### Requirements
Write out the opening lines of the data word for word, up to and including the line with "import numpy as np", and leave every picture and every later line out.

* Start *

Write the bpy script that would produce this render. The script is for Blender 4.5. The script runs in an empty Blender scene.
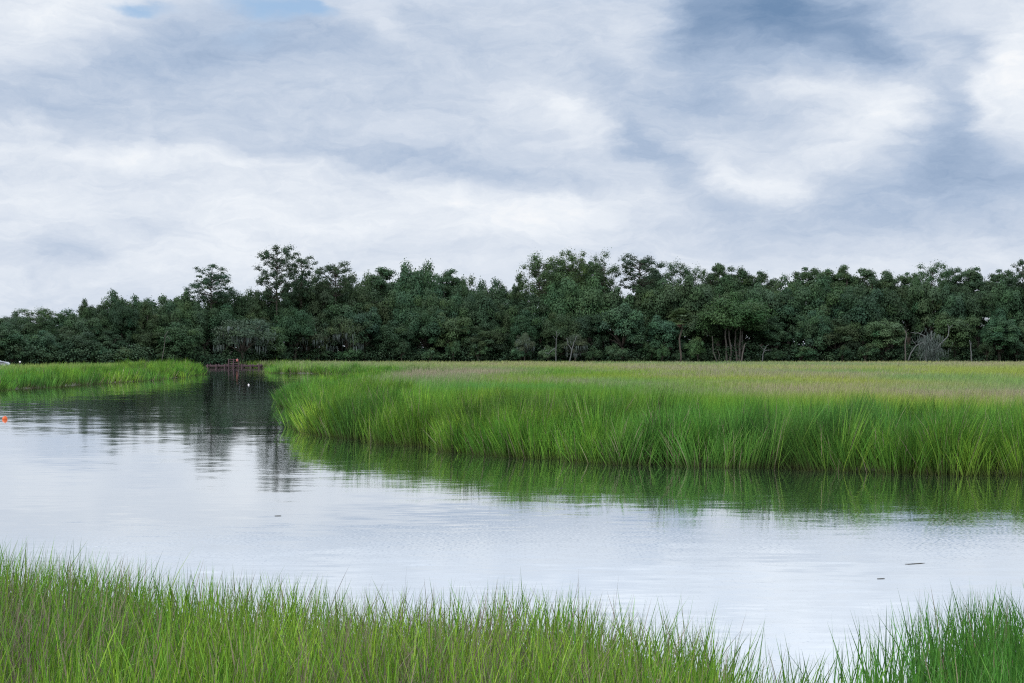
import bpy, math, random
import numpy as np

RNG = np.random.default_rng(7)
random.seed(7)
F = 1422.2          # focal length in pixels of the 1024 px wide picture
HZ = 348.0          # picture row of the horizon
CAMH = 3.0

scene = bpy.context.scene
COL = scene.collection


def PT(px, py, Y):
    """world point seen at a picture position when it stands Y metres away"""
    return np.array([(px - 512.0) / F * Y, Y, CAMH + (HZ - py) / F * Y])


def WL(px, py):
    """point of the water surface"""
    Y = CAMH * F / (py - HZ)
    return ((px - 512.0) / F * Y, Y)


# ------------------------------------------------------------------ helpers
def tag(o, label=None, cat=None, group=None, kind=None):
    if label:
        o['label'] = label
    if cat:
        o['category'] = cat
    if group:
        o['group'] = group
    if kind:
        o['kind'] = kind
    return o


def empty(name, loc, rz=0.0):
    o = bpy.data.objects.new(name, None)
    COL.objects.link(o)
    o.location = loc
    o.rotation_euler = (0, 0, rz)
    o.empty_display_size = 0.3
    return o


def mesh_from(name, verts, faces_list, mat=None, parent=None, colors=None, smooth=False):
    """verts (N,3); faces_list: list of int arrays (M,k); colors (N,3)"""
    me = bpy.data.meshes.new(name)
    verts = np.asarray(verts, dtype=np.float32)
    me.vertices.add(len(verts))
    me.vertices.foreach_set('co', verts.ravel())
    loops, starts, n = [], [], 0
    for f in faces_list:
        f = np.asarray(f, dtype=np.int32)
        if len(f) == 0:
            continue
        k = f.shape[1]
        loops.append(f.ravel())
        starts.append(np.arange(len(f), dtype=np.int32) * k + n)
        n += f.size
    loops = np.concatenate(loops)
    starts = np.concatenate(starts)
    me.loops.add(len(loops))
    me.loops.foreach_set('vertex_index', loops)
    me.polygons.add(len(starts))
    me.polygons.foreach_set('loop_start', starts)
    me.update(calc_edges=True)
    if smooth:
        me.polygons.foreach_set('use_smooth', np.ones(len(starts), dtype=bool))
    if colors is not None:
        a = me.color_attributes.new('tint', 'FLOAT_COLOR', 'POINT')
        c = np.ones((len(verts), 4), dtype=np.float32)
        c[:, :3] = colors
        a.data.foreach_set('color', c.ravel())
    if mat:
        me.materials.append(mat)
    o = bpy.data.objects.new(name, me)
    COL.objects.link(o)
    if parent:
        o.parent = parent
    return o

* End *

### Completed task
Write the bpy script that would produce this render. The script is for Blender 4.5. The script runs in an empty Blender scene.
import bpy, math, random
import numpy as np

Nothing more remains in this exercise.